7:30–9:30 p.m.
Pat Jackson Lecture and Dinner
Presentation of the 2012 Advocate for Higher Education Award

Composing the Future: How Colleges and Universities Can Help Transform the World
Hear from a distinguished college president who integrates public relations in her leadership and who values the role of senior communicators in advancing behavioral change for a greater good.

Rebecca Chopp, president of Swarthmore College



Rebecca Chopp is President of Swarthmore College in Swarthmore, Pa. Since joining Swarthmore in 2009, she has focused on the college’s role in cultivating a global intellectual community that will create leaders in every field. In her first year, she oversaw a financial restructuring that, without layoffs or cuts to core academic programs, resulted in a sustainable five-year budget plan. Most recently she has led a strategic direction setting exercise for the college that will lay a firm foundation for the college’s future as a progressive leader in liberal arts education.

Chopp is a well-known scholar of progressive religious movements in American culture and has recently focused her research on changing structures and cultures of higher education, on the role of liberal arts in a democratic society, and on religion and higher education. A prolific communicator, she has authored or edited five books and has published more than 50 articles.

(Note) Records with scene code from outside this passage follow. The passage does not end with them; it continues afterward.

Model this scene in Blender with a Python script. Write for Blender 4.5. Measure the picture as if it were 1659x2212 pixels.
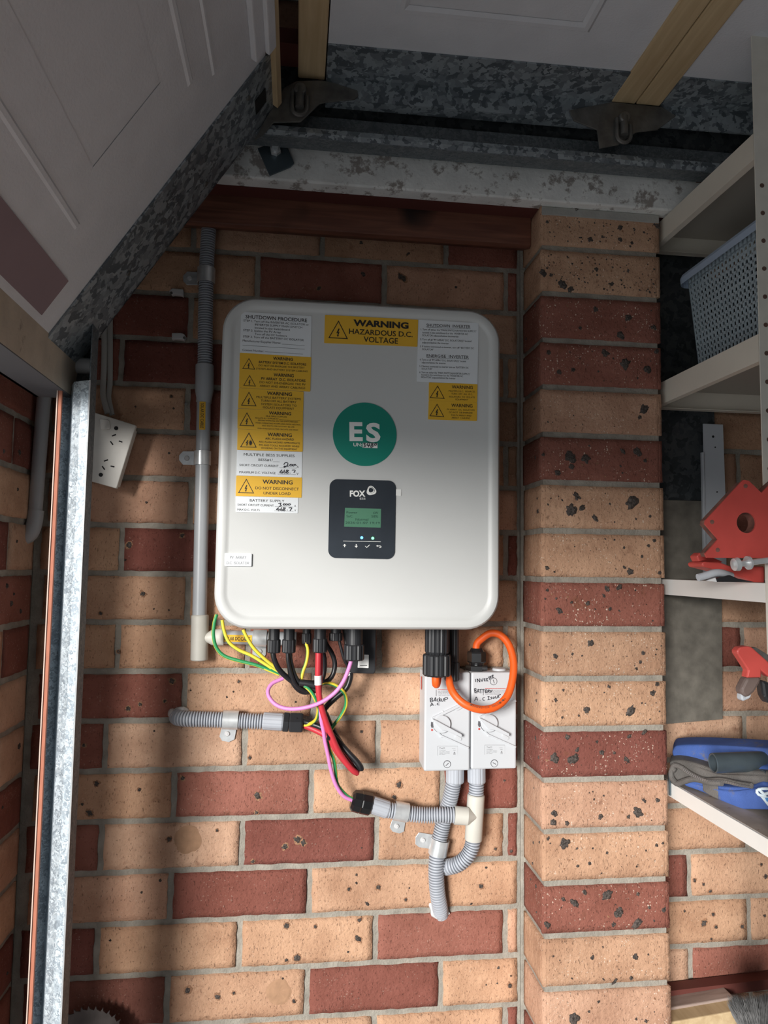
import bpy, bmesh, math, random
from mathutils import Vector, Matrix, noise
random.seed(7)
sc = bpy.context.scene
for o in list(bpy.data.objects): bpy.data.objects.remove(o)
PI = math.pi
# ------------------------------------------------------------------ camera
FPX, W, H = 1546.7, 1659, 2212
R = Matrix(((0.99251704, -0.12132837, 0.01376035), (-0.02276109, -0.07311412, 0.99706382), (-0.11996605, -0.98991603, -0.07532858)))
CAM = Vector((0.3244, -1.3271, 0.4495))
cam = bpy.data.cameras.new('camera'); co = bpy.data.objects.new('camera', cam); sc.collection.objects.link(co)
co.matrix_world = Matrix.Translation(CAM) @ R.transposed().to_4x4()
cam.sensor_fit = 'HORIZONTAL'; cam.sensor_width = 36; cam.lens = 36 * FPX / W; cam.clip_start = .02
sc.camera = co
# ------------------------------------------------------------------ world, daylight, exposure
wd = bpy.data.worlds.new('world'); sc.world = wd; wd.use_nodes = True
wd.node_tree.nodes['Background'].inputs[0].default_value = (.86, .94, 1.0, 1)
wd.node_tree.nodes['Background'].inputs[1].default_value = 1.0
def sun_lamp(name, direction, strength, angle, color):
    l = bpy.data.lights.new(name, 'SUN'); l.energy = strength; l.angle = angle; l.color = color
    o = bpy.data.objects.new(name, l); sc.collection.objects.link(o); o.location = (-2, -2, 2)
    o.rotation_euler = Vector(direction).to_track_quat('-Z', 'Y').to_euler(); return o
sun_lamp('low_evening_daylight', (.50, .84, -.17), 4.3, .30, (1, .97, .93))
sc.view_settings.view_transform = 'Standard'; sc.view_settings.look = 'None'; sc.view_settings.gamma = 1
sc.view_settings.exposure = 0.1; sc.view_settings.use_curve_mapping = False

def at(px, py, y=None, x=None, z=None):
    """point in the room seen at a measured photo position, at a given depth plane"""
    v = R.transposed() @ Vector(((px - W / 2) / FPX, -(py - H / 2) / FPX, -1))
    t = (y - CAM.y) / v.y if y is not None else (x - CAM.x) / v.x if x is not None else (z - CAM.z) / v.z
    return CAM + v * t
def conv(ox, oy, s): return lambda x, y: (ox + x / s, oy + y / s)
P4 = conv(450, 620, 4.337); P5 = conv(690, 640, 3.749); PD = conv(690, 1020, 8.732); PK = conv(350, 1300, 3.318)
PL = conv(700, 1300, 3.318); PM = conv(700, 1600, 3.318); PS = conv(0, 550, 3.16); PI6 = conv(880, 1430, 6.381)
PP = conv(1000, 900, 3.318); PP2 = conv(1000, 1300, 3.318); PP3 = conv(1000, 1712, 3.318); PP1 = conv(1000, 400, 3.318)
PT = conv(1400, 900, 4.915); PB = conv(1400, 1300, 4.023); PH = conv(540, 120, 6.381); PQ = conv(1300, 300, 3.688)
PX = lambda x, y: (x, y)

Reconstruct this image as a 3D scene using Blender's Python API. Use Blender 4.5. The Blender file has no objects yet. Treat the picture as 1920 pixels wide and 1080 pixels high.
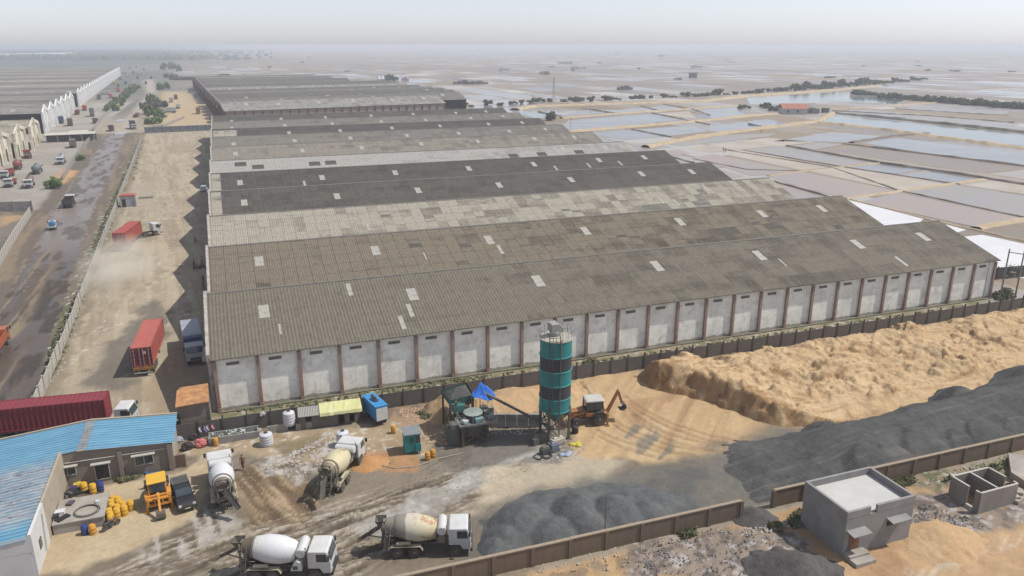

Prior to Swarthmore, Chopp served as president of Colgate University, where she led a comprehensive strategic plan that greatly expanded the university’s academic space, strengthened academic programs and developed new interdisciplinary centers, implemented a new vision for residential education, and expanded university-community partnerships. Chopp has also served as provost and executive vice president for academic affairs at Emory University.

Chopp has served on the governing boards of the Association of American Colleges and Universities and the National Survey of Student Engagement and has served on the executive committee of the Annapolis Group and the Board of Trustees of the Carnegie Foundation for Teaching. Chopp has also served as president of the American Academy of Religion.

A native of Kansas, Chopp received a B.A. from Kansas Wesleyan University, an M.Div. from St. Paul School of Theology, and a Ph.D. from the University of Chicago. Each of her alma maters has honored her with distinguished awards, and she has received four honorary doctorates from other colleges and universities.

Chopp, 59, is married to Frederick Thibodeau. They have three sons.